Due to this denial, the air of bravery that our freedom fighters and revolutionaries possessed and the spirit of becoming a global power again, have turned into dust. We fail to appreciate the richness of our land, of our forefathers and take our independence for granted.

It is hereby, important to reckon that we were not served independence on a silver plate; we had to steal it and snatch it and it was conceded with great reluctance. Conceive being in prison for a week, with no family, no food, because you did not shut your loom and continued to work for a living to feed your stomach. How would that one week feel? Extend that suffering for a year, two years and then one realizes a speck of the nature of colonial oppression that lasted for a century and a half.

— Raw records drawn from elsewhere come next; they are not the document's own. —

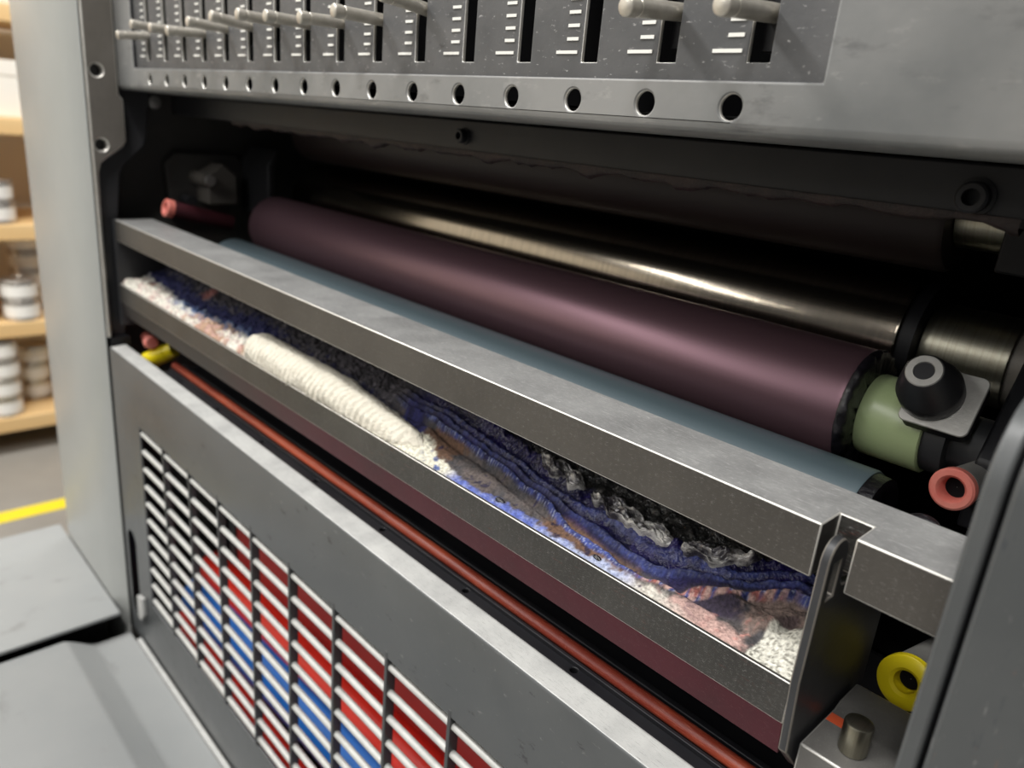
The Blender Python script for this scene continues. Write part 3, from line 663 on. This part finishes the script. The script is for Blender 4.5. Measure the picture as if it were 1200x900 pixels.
# ------------------------------------------------------------------ tray support block at the lower right
t = thing('support_block', (-.05, .23, -.19), 'bare metal support block with a steel pin and an orange paint mark', 'block')
MB().prism([(.2080, -.200), (.2080, -.1750), (.2330, -.1750), (.2365, -.1735), (.2500, -.1735), (.2500, -.200)], -.0668, -.0315, 'x').build('body', 'cast', t, bevel=.0007, worn='alu')
MB().cyl((-.0545, .2185, -.1750), (-.0545, .2185, -.1640), .0044, n=32, ch=.0007).build('pin', 'journal', t)
o = MB().box(-.0662, -.0590, .2252, .2298, -.1750, -.1748).build('paint_mark', 'orange', t); o['label'] = 'orange paint mark'
MB().cyl((-.0610, .2060, -.1890), (-.0610, .2105, -.1890), .0035, n=24, ch=.0006).build('screw', 'alu', t)

# ------------------------------------------------------------------ light
def area(name, loc, sx, sy, power, rot=(0, 0, 0), col=(1, .985, .96)):
    l = bpy.data.lights.new(name, 'AREA'); l.shape = 'RECTANGLE'; l.size = sx; l.size_y = sy; l.energy = power; l.color = col
    o = bpy.data.objects.new(name, l); C.objects.link(o); o.location = (loc[0], loc[1], loc[2] + Z0); o.rotation_euler = rot
    return o
area('ceiling_or_fill_lamp', (.3, -2.4, 1.55), .22, 4.2, 50)
area('ceiling_or_fill_lamp', (-1.9, -3.0, 1.55), .22, 6.0, 120)
area('ceiling_or_fill_lamp', (-.4, -.45, 1.55), 1.6, .22, 34)
area('ceiling_or_fill_lamp', (-1.6, .9, 1.55), .22, 2.6, 45)  # added fill lamp that brightens the shelves and the wall
w = bpy.data.worlds.new('World'); bpy.context.scene.world = w; w.use_nodes = True
w.node_tree.nodes['Background'].inputs[0].default_value = (.98, .99, 1, 1); w.node_tree.nodes['Background'].inputs[1].default_value = .11

# ------------------------------------------------------------------ camera
cd = bpy.data.cameras.new('Camera'); cam = bpy.data.objects.new('Camera', cd); C.objects.link(cam)
cd.sensor_fit = 'HORIZONTAL'; cd.sensor_width = 36; cd.lens = 889 / 1200 * 36; cd.clip_start = .01
R = ((.68136452, .28768724, -.67303673), (.72691297, -.15833748, .66822659), (.08567332, -.94454502, -.31700913))
m3 = Matrix([(r[0], -r[1], -r[2]) for r in R])
cam.matrix_world = Matrix.Translation((0, 0, Z0)) @ m3.to_4x4()
cd.dof.use_dof = True; cd.dof.focus_distance = .275; cd.dof.aperture_fstop = 10.5
sc = bpy.context.scene; sc.camera = cam
sc.view_settings.view_transform = 'Standard'; sc.view_settings.look = 'None'; sc.view_settings.gamma = 1; sc.view_settings.use_curve_mapping = False
sc.view_settings.exposure = 0.
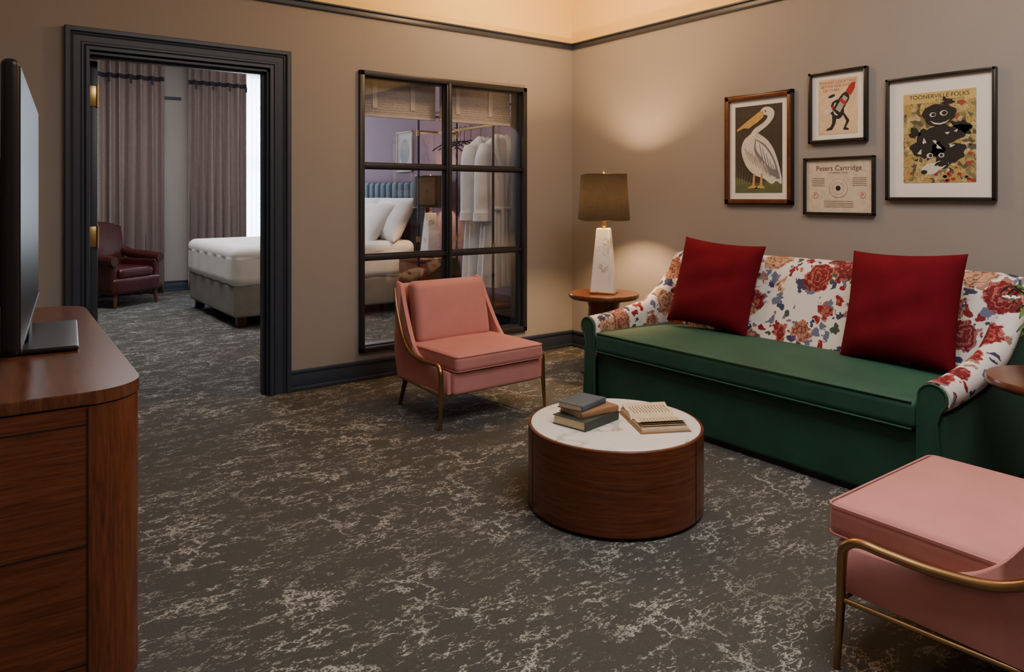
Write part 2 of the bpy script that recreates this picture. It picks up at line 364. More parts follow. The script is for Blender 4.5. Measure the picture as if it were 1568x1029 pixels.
# ------------------------------------------------------------------ curtains
def curtain(name,x0,x1,y,z0,z1,folds,amp,m,trim=None,thick=.004,seed=1):
    e=empty(name); rnd=random.Random(seed); ph=[rnd.uniform(-.8,.8) for _ in range(folds+2)]
    def w(u,v):
        k=u*folds; i=int(k); f=k-i; p=ph[i]*(1-f)+ph[min(i+1,folds)]*f
        a=amp*(.8+.5*(1-v)) ; return a*math.sin(2*pi*k+p)+.25*amp*math.sin(4*pi*k+2+p*2)
    grid('drape',folds*12,24,lambda u,v:(x0+(x1-x0)*u+.012*math.sin(2*pi*u*folds*2)*(1-v),y+w(u,v),z0+(z1-z0)*v),m,e,thick)
    if trim:
        grid('band',folds*12,2,lambda u,v:(x0+(x1-x0)*u,y+w(u,(trim-z0)/(z1-z0))-.008,trim-.03+.06*v),'curtrim',e,.004)
        for k in range(folds):
            if k%2==0: box('tassel',x0+(k+.75)*(x1-x0)/folds-.012,x0+(k+.75)*(x1-x0)/folds+.012,y-amp*1.4-.02,y-amp*1.2,trim-.10,trim-.02,'curtrim',e,.004)
    return e
curtain('curtain',1.2,2.29,YF-.16,.02,3.48,8,.055,'curtain',3.08,seed=2)
curtain('curtain',2.62,3.46,YF-.16,.02,3.48,7,.055,'curtain',3.08,seed=5)
curtain('sheer_curtain',3.40,4.45,YF-.06,.02,3.46,12,.018,'sheer',None,0,seed=8)
e=empty('curtain_rod'); tube('rod',[(1.1,YF-.16,3.50),(4.5,YF-.16,3.50)],.018,'black',e)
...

Today, globalization has even made its foray into the food industry. People have turned towards modern food items and we’re moving towards, what I believe, would soon be called an ‘international cuisine’- a bit of everything from everywhere on one plate. We’re becoming more and more ‘westernized’. But it will be shocking to learn how ten to twelve million people died due to British induced famines in Bengal because the English forces would not allow the essential supplies to be diverted to a ‘paltry, slave’ country like India instead of filling their own granaries for surplus storages. Such peevish behavior clearly speaks volumes of the abhorrence that they deserve, but the mass ignorance that has crept due to the manic desire to be ‘international and inclusive’ has blinded our visions and made us severely myopic.